Dans l’affaire Charlie Hebdo, on se souvient que l’épouse du garde du corps de Charb reproche au ministère de l’Intérieur un homicide involontaire aggravé. Elle considère en effet que les services de renseignement n’ont pas traité avec diligence le signalement d’un homme qui ressemble à l’un des Kouachi, surpris en train de faire une planque devant le siège de Charlie Hebdo fin octobre 2014.
Avec une rapidité déconcertante, l’Inspection générale de la police nationale (dont l’indépendance et l’impartialité sont forcément au-dessus de tout soupçon) vient de rassurer le Ministre en lui expliquant que tout va bien, et que cette affaire ne tient pas debout.

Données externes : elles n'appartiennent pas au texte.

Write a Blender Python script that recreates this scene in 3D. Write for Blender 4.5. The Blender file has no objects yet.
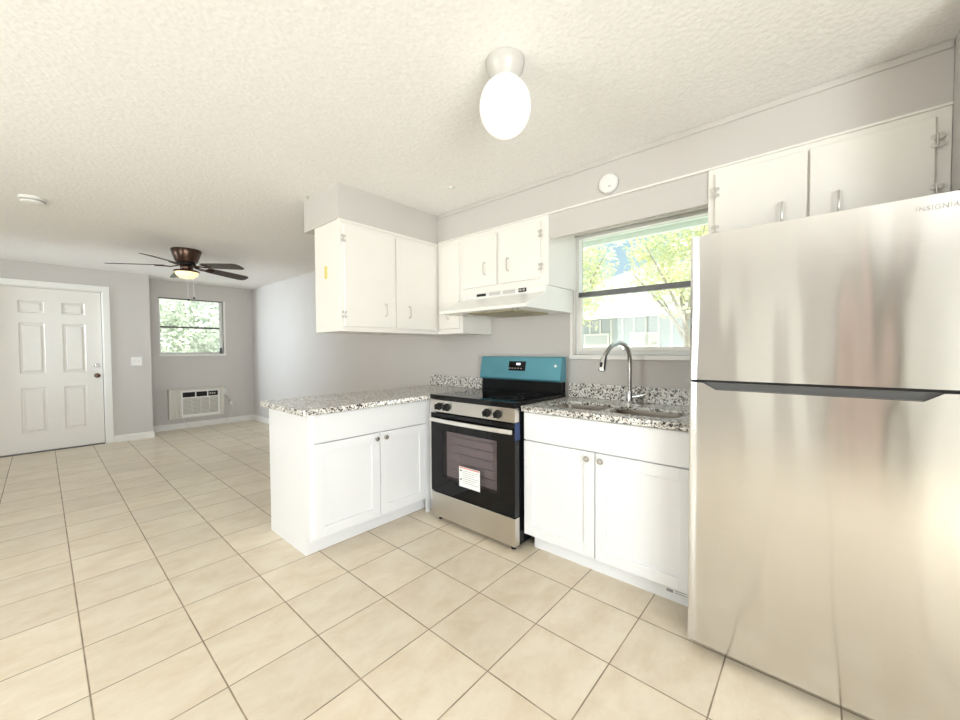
import bpy, bmesh, math, random
from mathutils import Vector, Matrix
random.seed(7)
SC = bpy.context.scene
COL = SC.collection
PI = math.pi

# ------------------------------------------------------------------ camera
YAW, PITCH, ROLL = 0.851, 0.0272, -0.0058
F = Vector((math.sin(YAW)*math.cos(PITCH), math.cos(YAW)*math.cos(PITCH), -math.sin(PITCH)))
R0 = Vector((math.cos(YAW), -math.sin(YAW), 0)); U0 = R0.cross(F)
RR = math.cos(ROLL)*R0 + math.sin(ROLL)*U0
UU = -math.sin(ROLL)*R0 + math.cos(ROLL)*U0
cam = bpy.data.cameras.new('camera'); cam.sensor_width = 36.0; cam.lens = 384.85/960*36.0; cam.clip_start = 0.02
camo = bpy.data.objects.new('camera', cam); COL.objects.link(camo)
mw = Matrix((( RR.x, UU.x, -F.x, -0.0879), (RR.y, UU.y, -F.y, -1.6220), (RR.z, UU.z, -F.z, 1.2425), (0, 0, 0, 1)))
camo.matrix_world = mw
SC.camera = camo

# ------------------------------------------------------------------ view, world, sun, added fill lamps
SC.view_settings.view_transform = 'Standard'; SC.view_settings.look = 'None'
SC.view_settings.exposure = 0.24; SC.view_settings.gamma = 1.0; SC.view_settings.use_curve_mapping = False
W = bpy.data.worlds.new('world'); SC.world = W; W.use_nodes = True
wn = W.node_tree.nodes; wl = W.node_tree.links
for n in list(wn): wn.remove(n)
wo = wn.new('ShaderNodeOutputWorld'); wb = wn.new('ShaderNodeBackground')
wt = wn.new('ShaderNodeTexCoord'); wsx = wn.new('ShaderNodeSeparateXYZ'); wr = wn.new('ShaderNodeValToRGB')
wl.new(wt.outputs['Generated'], wsx.inputs[0]); wl.new(wsx.outputs['Z'], wr.inputs[0])
wr.color_ramp.elements[0].position = 0.0; wr.color_ramp.elements[0].color = (0.22, 0.28, 0.31, 1)
wr.color_ramp.elements[1].position = 0.62; wr.color_ramp.elements[1].color = (0.95, 0.98, 1.0, 1)
x_ = wr.color_ramp.elements.new(0.36); x_.color = (0.17, 0.25, 0.30, 1)
wl.new(wr.outputs[0], wb.inputs[0]); wb.inputs[1].default_value = 2.6; wl.new(wb.outputs[0], wo.inputs[0])

def area(name, loc, rot, sx, sy, power, color=(1, 1, 1), spread=PI):
    l = bpy.data.lights.new(name, 'AREA'); l.shape = 'RECTANGLE'; l.size = sx; l.size_y = sy
    l.energy = power; l.color = color; l.spread = spread
    o = bpy.data.objects.new(name, l); COL.objects.link(o); o.location = loc; o.rotation_euler = rot
    return o
sun = bpy.data.lights.new('sun', 'SUN'); sun.energy = 5.5; sun.angle = 0.02; sun.color = (1, 0.96, 0.88)
suno = bpy.data.objects.new('sun', sun); COL.objects.link(suno)
suno.rotation_euler = Vector((0.62, 0.25, -0.9)).to_track_quat('-Z', 'Y').to_euler(); suno.location = (-6, 0, 10)
# fill lamps added outside the guessed, unseen glass door and windows
area('fill_patio_door', (-0.95, -3.98, 1.12), (PI/2, 0, 0), 2.2, 2.0, 152, (0.94, 0.955, 1.0))
area('fill_left_window', (-2.98, .85, 1.40), (PI/2, 0, -PI/2), 1.4, 1.3, 55, (0.97, 0.975, 1.0))
area('fill_living_window', (-2.98, 4.85, 1.45), (PI/2, 0, -PI/2), 1.1, 1.2, 20, (0.80, 0.88, 1.0), math.radians(48))

# ------------------------------------------------------------------ materials
def newmat(name):
    m = bpy.data.materials.new(name); m.use_nodes = True
    b = m.node_tree.nodes['Principled BSDF']; return m, m.node_tree.nodes, m.node_tree.links, b
def mat(name, col, rough=0.5, metal=0.0, var=0.02, scale=30.0, bump=0.0, bscale=200.0, spec=0.5, coat=0.0):
    """plain paint/plastic/metal with slight procedural unevenness"""
    m, n, l, b = newmat(name)
    tc = n.new('ShaderNodeTexCoord'); nz = n.new('ShaderNodeTexNoise'); nz.inputs['Scale'].default_value = scale; nz.inputs['Detail'].default_value = 3
    l.new(tc.outputs['Object'], nz.inputs['Vector'])
    mx = n.new('ShaderNodeMix'); mx.data_type = 'RGBA'
    mx.inputs['A'].default_value = tuple(max(0, c*(1-var)) for c in col)+(1,)
    mx.inputs['B'].default_value = tuple(min(1, c*(1+var)) for c in col)+(1,)
    l.new(nz.outputs['Fac'], mx.inputs['Factor']); l.new(mx.outputs['Result'], b.inputs['Base Color'])
    b.inputs['Roughness'].default_value = rough; b.inputs['Metallic'].default_value = metal
    b.inputs['Specular IOR Level'].default_value = spec; b.inputs['Coat Weight'].default_value = coat
    if bump > 0:
        nb = n.new('ShaderNodeTexNoise'); nb.inputs['Scale'].default_value = bscale; nb.inputs['Detail'].default_value = 4
        l.new(tc.outputs['Object'], nb.inputs['Vector'])
        bp = n.new('ShaderNodeBump'); bp.inputs['Strength'].default_value = bump; bp.inputs['Distance'].default_value = 0.004
        l.new(nb.outputs['Fac'], bp.inputs['Height']); l.new(bp.outputs[0], b.inputs['Normal'])
    return m
def emis(name, col, strength, base=None):
    m, n, l, b = newmat(name); b.inputs['Base Color'].default_value = (*(base or col), 1)
    b.inputs['Emission Color'].default_value = (*col, 1); b.inputs['Emission Strength'].default_value = strength
    b.inputs['Roughness'].default_value = 0.25
    return m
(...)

Une première accusation, concernant l’éventuelle défaillance de Patrick Hacgeman, le deuxième policier en charge de la protection de Charb, a été levée. Sylvain Louvet, un journaliste de Premières lignes, l’agence de presse située sur le même palier que Charlie Hebdo, avait appelé l’autre officier de sécurité de Charb, qui était de repos, lorsqu’a débuté la tuerie. Selon le journaliste, le policier lui aurait répondu qu’il était en congés, mais que la police n’allait pas tarder à intervenir. Mais d’après le rapport de l’IGPN, il s’avère qu’il ne serait pas resté inactif, mais aurait passé plusieurs appels, à Franck Brinsolaro et à sa hiérarchie. (…)

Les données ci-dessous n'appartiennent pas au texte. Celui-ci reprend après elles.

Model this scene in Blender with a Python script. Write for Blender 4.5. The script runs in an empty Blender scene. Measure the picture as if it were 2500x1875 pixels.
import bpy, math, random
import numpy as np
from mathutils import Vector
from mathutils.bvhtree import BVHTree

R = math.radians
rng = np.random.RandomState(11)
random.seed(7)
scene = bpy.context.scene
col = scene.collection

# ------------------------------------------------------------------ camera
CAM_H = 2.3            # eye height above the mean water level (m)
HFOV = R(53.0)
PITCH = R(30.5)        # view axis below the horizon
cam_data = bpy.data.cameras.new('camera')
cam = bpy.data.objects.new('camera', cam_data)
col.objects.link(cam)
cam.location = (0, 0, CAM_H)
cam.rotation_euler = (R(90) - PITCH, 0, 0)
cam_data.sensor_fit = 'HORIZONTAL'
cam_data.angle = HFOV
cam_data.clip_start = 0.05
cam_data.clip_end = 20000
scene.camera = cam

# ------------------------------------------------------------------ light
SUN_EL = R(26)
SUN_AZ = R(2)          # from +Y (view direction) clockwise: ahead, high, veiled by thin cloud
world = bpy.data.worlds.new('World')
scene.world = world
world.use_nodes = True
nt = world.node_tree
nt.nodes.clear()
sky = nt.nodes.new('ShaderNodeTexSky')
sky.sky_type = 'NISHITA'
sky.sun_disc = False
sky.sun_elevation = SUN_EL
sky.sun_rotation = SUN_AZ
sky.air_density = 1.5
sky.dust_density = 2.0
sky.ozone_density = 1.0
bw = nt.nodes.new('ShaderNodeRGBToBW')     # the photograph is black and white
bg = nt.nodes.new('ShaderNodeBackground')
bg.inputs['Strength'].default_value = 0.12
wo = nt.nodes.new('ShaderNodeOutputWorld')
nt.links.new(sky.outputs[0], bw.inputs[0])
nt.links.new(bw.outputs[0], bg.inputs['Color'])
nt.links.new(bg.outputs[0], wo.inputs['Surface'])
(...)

Le rapport de la DGPN répond à une deuxième accusation, concernant une voiture suspecte aperçue au mois de septembre 2014 à proximité de Charlie Hebdo. Le même journaliste dePremières lignes avait alerté les policiers du Service de la Protection de la présence d’un individu suspect proférant des menaces contre Charlie Hebdo qui aurait « insulté le prophète ». Il avait transmis les coordonnées du véhicule aux policiers, qui avaient fait un rapport à leur hiérarchie. Il s’était avéré que le propriétaire du véhicule n’était connu des services que pour une affaire de droit commun. Pourtant, Sylvain Louvet, lorsqu’il aperçoit la photo des deux terroristes au lendemain des attentats, croit reconnaître dans Chérif Kouachi l’homme vu dans la voiture en septembre, ce qui pourrait faire croire à un éventuel repérage des Kouachi sur les lieux du drame, et surtout à une défaillance des services de protection. Mais devant les enquêteurs de l’IGPN, le journaliste était moins sûr de lui, et semble avoir reconnu le propriétaire de la voiture sur une photographie. Ce dernier serait un déséquilibré, ayant passé plusieurs mois en hôpital psychiatrique. « On est sûr à 99 % que l’homme dans la voiture n’était pas Chérif Kouachi », résume une source proche de l’enquête.
Ce n’était pas un Kouachi, qui était en planque, mais un déséquilibré, et le témoin oculaire n’est pas sûr de reconnaître le gaillard. Ah ! tous ces témoins oculaires à qui on ne peut décidément pas se fier… Surtout que la présence du Kouachi est visée, dans la plainte de l’épouse Brinsolaro, fin octobre 2014, et que l’incident évoqué par la police a lieu en septembre.
La conclusion de cette enquête est évidemment ailleurs :
« Ces conclusions de l’IGPN, indique-t-on de source policière, ainsi que les investigations, ne permettent pas de démontrer les éléments constitutifs de l’infraction de non-assistance à personne en danger. »
L’objectif était bien là : non pas comprendre la vérité, mais s’assurer que la plainte Brinsolaro serait classée sans suite. Le rapport de l’IGPN doit déjà être entre les mains du zélé procureur Molins, qui pourra classer en toute bonne conscience.